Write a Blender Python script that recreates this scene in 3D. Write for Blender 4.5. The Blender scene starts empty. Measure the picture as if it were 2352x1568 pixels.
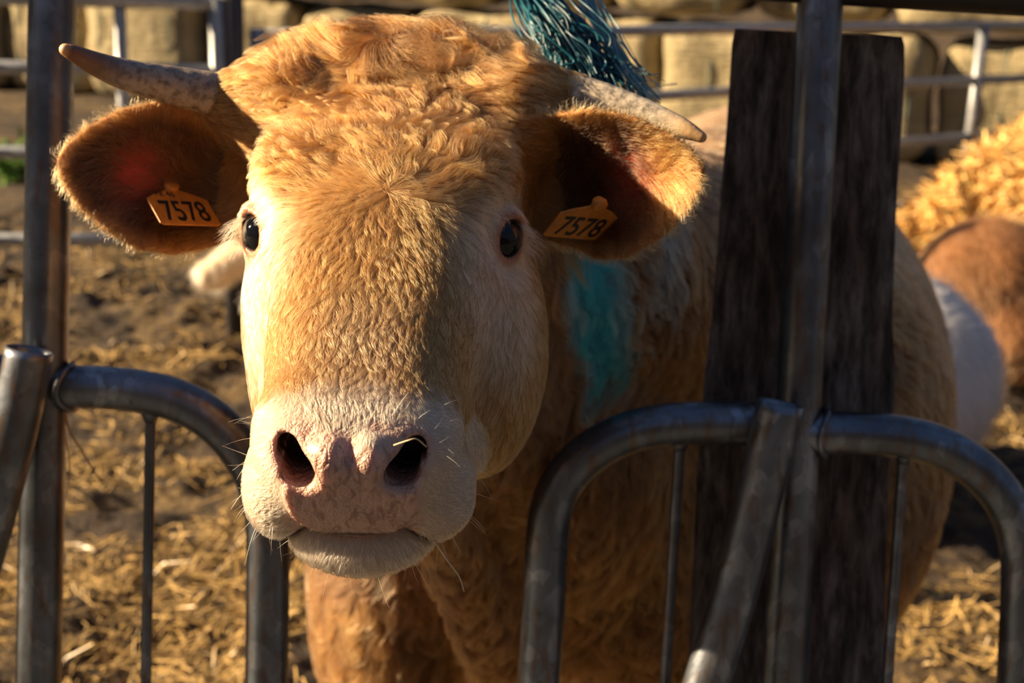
import bpy, math, random
import numpy as np
from mathutils import Vector, Matrix, kdtree

# ------------------------------------------------------------------ camera
SC = bpy.context.scene
FPX = 2352 * 50 / 36.0
TILT, ROLL = math.radians(16), math.radians(2.0)
CAM = np.array([0.0, 0.0, 1.7])
FWD = np.array([0, math.cos(TILT), -math.sin(TILT)])
_rt = np.array([1.0, 0, 0]); _up = np.cross(_rt, FWD)
def _rot(v, k, a): return v*math.cos(a) + np.cross(k, v)*math.sin(a)
RT, UP = _rot(_rt, FWD, -ROLL), _rot(_up, FWD, -ROLL)
cam_d = bpy.data.cameras.new('camera'); cam = bpy.data.objects.new('camera', cam_d)
SC.collection.objects.link(cam); SC.camera = cam
cam_d.sensor_width = 36; cam_d.lens = 50; cam_d.clip_start = 0.05; cam_d.clip_end = 200
cam.matrix_world = Matrix(((RT[0], UP[0], -FWD[0], CAM[0]), (RT[1], UP[1], -FWD[1], CAM[1]),
                           (RT[2], UP[2], -FWD[2], CAM[2]), (0, 0, 0, 1)))
cam_d.dof.use_dof = True; cam_d.dof.focus_distance = 1.03; cam_d.dof.aperture_fstop = 7.1

# ------------------------------------------------------------------ world, sun, exposure
SC.view_settings.view_transform = 'Standard'; SC.view_settings.look = 'None'
SC.view_settings.gamma = 1; SC.view_settings.exposure = 0.0; SC.view_settings.use_curve_mapping = False
SUN_TO = np.array([-0.90, 0.035, 0.38]); SUN_TO /= np.linalg.norm(SUN_TO)
SUN_W, SKY_W = 17.0, 0.28
wd = bpy.data.worlds.new('sky'); SC.world = wd; wd.use_nodes = True
nt = wd.node_tree; nt.nodes.clear()
wo = nt.nodes.new('ShaderNodeOutputWorld'); bg = nt.nodes.new('ShaderNodeBackground')
tc = nt.nodes.new('ShaderNodeTexCoord'); sx = nt.nodes.new('ShaderNodeSeparateXYZ'); cr = nt.nodes.new('ShaderNodeValToRGB')
nt.links.new(tc.outputs['Generated'], sx.inputs[0]); nt.links.new(sx.outputs['Z'], cr.inputs[0])
e = cr.color_ramp.elements
e[0].position = 0.0; e[0].color = (0.50, 0.40, 0.30, 1); e[1].position = 0.6; e[1].color = (0.32, 0.50, 0.88, 1)
e2 = cr.color_ramp.elements.new(0.12); e2.color = (0.62, 0.62, 0.66, 1)
nt.links.new(cr.outputs[0], bg.inputs[0]); bg.inputs[1].default_value = SKY_W
nt.links.new(bg.outputs[0], wo.inputs[0])
sl = bpy.data.lights.new('sun', 'SUN'); so = bpy.data.objects.new('sun', sl); SC.collection.objects.link(so)
sl.energy = SUN_W; sl.color = (1.0, 0.75, 0.46); sl.angle = math.radians(0.6)
so.rotation_euler = Vector(SUN_TO).to_track_quat('Z', 'Y').to_euler(); so.location = (-3, 0, 3)

# ------------------------------------------------------------------ helpers
def at(px, py, D):
    return CAM + D*(FWD + RT*(px-1176)/FPX - UP*(py-784)/FPX)
def project(P):
    d = P-CAM; z = d@FWD
    return 1176+FPX*(d@RT)/z, 784-FPX*(d@UP)/z, z
def ray_y(px, py, y):
    d = FWD + RT*(px-1176)/FPX - UP*(py-784)/FPX
    return CAM + d*(y/d[1])
def ray_z(px, py, z=0.0):
    d = FWD + RT*(px-1176)/FPX - UP*(py-784)/FPX
    return CAM + d*((z-CAM[2])/d[2])
def fence(px, py, off=0.0):          # a point in the plane of the feed barrier
    d = FWD + RT*(px-1176)/FPX - UP*(py-784)/FPX
    n = np.array([0, 1, -0.178]); c = np.array([0, 1.52+off, 1.2])
    return CAM + d*(((c-CAM)@n)/(d@n))
col = SC.collection
def link(name, data, parent=None, mat=None):
    o = bpy.data.objects.new(name, data); col.objects.link(o)
    if parent: o.parent = parent
    if mat: o.data.materials.append(mat)
    return o
def tag(o, label=None, cat=None, group=None, kind=None):
    if label: o['label'] = label
    if cat: o['category'] = cat
    if group: o['group'] = group
    if kind: o['kind'] = kind
    return o
def thing(name, label, cat, loc=(0, 0, 0), group=None):
    o = bpy.data.objects.new(name, None); col.objects.link(o); o.location = loc
    o.empty_display_size = 0.1
    tag(o, label, cat, group); return o
def put(name, V, F, parent=None, mat=None, smooth=True):
    """mesh from world-space vertices, kept in place under its parent"""
    V = np.asarray(V, float)
    if parent is not None: V = V - np.array(parent_loc(parent))
    me = bpy.data.meshes.new(name); me.from_pydata([tuple(v) for v in V], [], [tuple(f) for f in F]); me.update()
    if smooth: me.polygons.foreach_set('use_smooth', [True]*len(me.polygons))
    return link(name, me, parent, mat)
def parent_loc(p):
    l = np.array(p.location)
    while p.parent: p = p.parent; l = l+np.array(p.location)
    return l
def quads_mesh(name, V, Q, parent=None, mat=None, smooth=True, tri=False):
    V = np.asarray(V, np.float32)
    if parent is not None: V = V - np.array(parent_loc(parent), np.float32)
    n = 3 if tri else 4
    me = bpy.data.meshes.new(name); me.vertices.add(len(V)); me.vertices.foreach_set('co', V.ravel())
    me.loops.add(len(Q)*n); me.loops.foreach_set('vertex_index', np.asarray(Q, np.int32).ravel())
    me.polygons.add(len(Q)); me.polygons.foreach_set('loop_start', np.arange(len(Q), dtype=np.int32)*n)
    me.polygons.foreach_set('loop_total', np.full(len(Q), n, np.int32))
    me.update(calc_edges=True); me.validate()
    me.polygons.foreach_set('use_smooth', np.full(len(me.polygons), smooth))
    return link(name, me, parent, mat)

def _hash(ix, iy, iz, s):
    h = (ix*374761393 + iy*668265263 + iz*2147483647*0 + iz*1274126177 + s*974634777) & 0xffffffff
    h = ((h ^ (h >> 13))*1274126177) & 0xffffffff
    return ((h ^ (h >> 16)) & 0xffff)/65535.0
def vnoise(P, freq, seed=0):
    """value noise in 0..1"""
    Q = np.asarray(P)*freq; I = np.floor(Q).astype(np.int64); f = Q-I; f = f*f*(3-2*f)
    out = 0
    for dx in (0, 1):
        for dy in (0, 1):
            for dz in (0, 1):
                w = (f[..., 0] if dx else 1-f[..., 0])*(f[..., 1] if dy else 1-f[..., 1])*(f[..., 2] if dz else 1-f[..., 2])
                out = out + w*_hash(I[..., 0]+dx, I[..., 1]+dy, I[..., 2]+dz, seed)
    return out
def fbm(P, freq, octv=4, seed=0):
    s = 0; a = 1; t = 0
    for i in range(octv):
        s = s+a*vnoise(P, freq*2**i, seed+i*17); t += a; a *= 0.5
    return s/t
def vec_noise(P, freq, seed=0):
    return np.stack([vnoise(P, freq, seed+k*101) for k in range(3)], -1)*2-1
def sstep(a, b, x):
    t = np.clip((x-a)/(b-a), 0, 1); return t*t*(3-2*t)
def unit(v): return v/np.maximum(np.linalg.norm(v, axis=-1, keepdims=True), 1e-9)
def lerp(a, b, t): return a+(b-a)*t
def catmull(pts, n=8):
    P = np.array(pts, float); P = np.vstack([2*P[0]-P[1], P, 2*P[-1]-P[-2]]); out = []
    for i in range(1, len(P)-2):
        for t in np.linspace(0, 1, n, endpoint=False):
            a, b, c, d = P[i-1:i+3]
            out.append(0.5*(2*b+(c-a)*t+(2*a-5*b+4*c-d)*t*t+(3*b-a-3*c+d)*t**3))
    out.append(P[-2]); return np.array(out)
def tube(path, rad, sides=24, caps=True, round_end=0):
    """swept tube; rad a number or one per point"""
    P = np.array(path, float); R = np.broadcast_to(np.array(rad, float), (len(P),)).copy()
    T = unit(np.gradient(P, axis=0)); N = np.cross(T[0], [0.31, 0.2, 0.92]); N /= np.linalg.norm(N)
    V = []; F = []
    for i in range(len(P)):
        N = N-T[i]*(N@T[i]); N /= np.linalg.norm(N); B = np.cross(T[i], N)
        a = np.linspace(0, 2*math.pi, sides, endpoint=False)
        V.append(P[i]+R[i]*(np.cos(a)[:, None]*N+np.sin(a)[:, None]*B))
    V = np.concatenate(V)
    for i in range(len(P)-1):
        for j in range(sides):
            k = (j+1) % sides
            F.append((i*sides+j, i*sides+k, (i+1)*sides+k, (i+1)*sides+j))
    if caps:
        F.append(tuple(range(sides-1, -1, -1))); F.append(tuple((len(P)-1)*sides+j for j in range(sides)))
    return V, F
def join(parts):
    V = []; F = []; n = 0
    for v, f in parts:
        V.append(v); F += [tuple(i+n for i in q) for q in f]; n += len(v)
    return np.concatenate(V), F
def open_tube(path, r, wall=0.003, sides=32):
    """a pipe with an open first end"""
    P = np.array(path, float); d = unit(P[1]-P[0])
    v1, f1 = tube(P, r, sides, False)
    P2 = P.copy(); v2, f2 = tube(P2, r-wall, sides, False)
    f2 = [q[::-1] for q in f2]; n = len(v1)
    F = f1+[tuple(i+n for i in q) for q in f2]
    for j in range(sides):
        k = (j+1) % sides; F.append((j, n+j, n+k, k))
        e0 = (len(P)-1)*sides; F.append((e0+j, e0+k, n+e0+k, n+e0+j))
    return np.concatenate([v1, v2]), F

# ------------------------------------------------------------------ materials
class NT:
    def __init__(s, name):
        s.m = bpy.data.materials.new(name); s.m.use_nodes = True; s.t = s.m.node_tree; s.t.nodes.clear()
        s.out = s.n('ShaderNodeOutputMaterial')
    def n(s, t, **kw):
        x = s.t.nodes.new(t)
        for k, v in kw.items(): setattr(x, k, v)
        return x
    def l(s, a, b): s.t.links.new(a, b)
    def coords(s, scale=(1, 1, 1), rot=(0, 0, 0)):
        g = s.n('ShaderNodeNewGeometry'); m = s.n('ShaderNodeMapping'); m.inputs['Scale'].default_value = scale
        m.inputs['Rotation'].default_value = rot; s.l(g.outputs['Position'], m.inputs['Vector']); return m.outputs[0]
    def noise(s, vec, scale, detail=4, rough=0.55, dist=0.0):
        x = s.n('ShaderNodeTexNoise'); x.inputs['Scale'].default_value = scale; x.inputs['Detail'].default_value = detail
        x.inputs['Roughness'].default_value = rough; x.inputs['Distortion'].default_value = dist
        if vec is not None: s.l(vec, x.inputs['Vector'])
        return x.outputs[0]
    def voro(s, vec, scale, feature='F1', out=0, rnd=1):
        x = s.n('ShaderNodeTexVoronoi', feature=feature); x.inputs['Scale'].default_value = scale
        x.inputs['Randomness'].default_value = rnd
        s.l(vec, x.inputs['Vector']); return x.outputs[out]
    def ramp(s, fac, stops):
        x = s.n('ShaderNodeValToRGB'); el = x.color_ramp.elements
        while len(el) > 1: el.remove(el[-1])
        el[0].position = stops[0][0]; el[0].color = (*stops[0][1], 1)
        for p, c in stops[1:]: k = el.new(p); k.color = (*c, 1)
        s.l(fac, x.inputs[0]); return x.outputs[0]
    def mix(s, f, a, b, mode='MIX'):
        x = s.n('ShaderNodeMix', data_type='RGBA', blend_type=mode)
        for i, v in ((0, f), (6, a), (7, b)):
            if isinstance(v, (int, float)): x.inputs[i].default_value = v
            elif isinstance(v, tuple): x.inputs[i].default_value = (*v, 1)
            else: s.l(v, x.inputs[i])
        return x.outputs[2]
    def math(s, op, a, b=0.0):
        x = s.n('ShaderNodeMath', operation=op)
        for i, v in enumerate((a, b)):
            if isinstance(v, (int, float)): x.inputs[i].default_value = v
            else: s.l(v, x.inputs[i])
        return x.outputs[0]
    def bump(s, h, strength=0.5, dist=0.01, prev=None):
        x = s.n('ShaderNodeBump'); x.inputs['Strength'].default_value = strength; x.inputs['Distance'].default_value = dist
        s.l(h, x.inputs['Height'])
        if prev is not None: s.l(prev, x.inputs['Normal'])
        return x.outputs[0]
    def bsdf(s, color=None, rough=0.6, metal=0.0, normal=None, **kw):
        b = s.n('ShaderNodeBsdfPrincipled')
        for nm, v in (('Base Color', color), ('Roughness', rough), ('Metallic', metal)):
            if v is None: continue
            if isinstance(v, tuple): b.inputs[nm].default_value = (*v, 1)
            elif isinstance(v, (int, float)): b.inputs[nm].default_value = v
            else: s.l(v, b.inputs[nm])
        if normal is not None: s.l(normal, b.inputs['Normal'])
        for k, v in kw.items():
            i = b.inputs[k.replace('_', ' ')]
            if hasattr(v, 'is_linked'): s.l(v, i)
            else: i.default_value = v
        s.l(b.outputs[0], s.out.inputs[0]); return b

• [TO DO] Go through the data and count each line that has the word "scene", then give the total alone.

• [THE OUTPUT] 2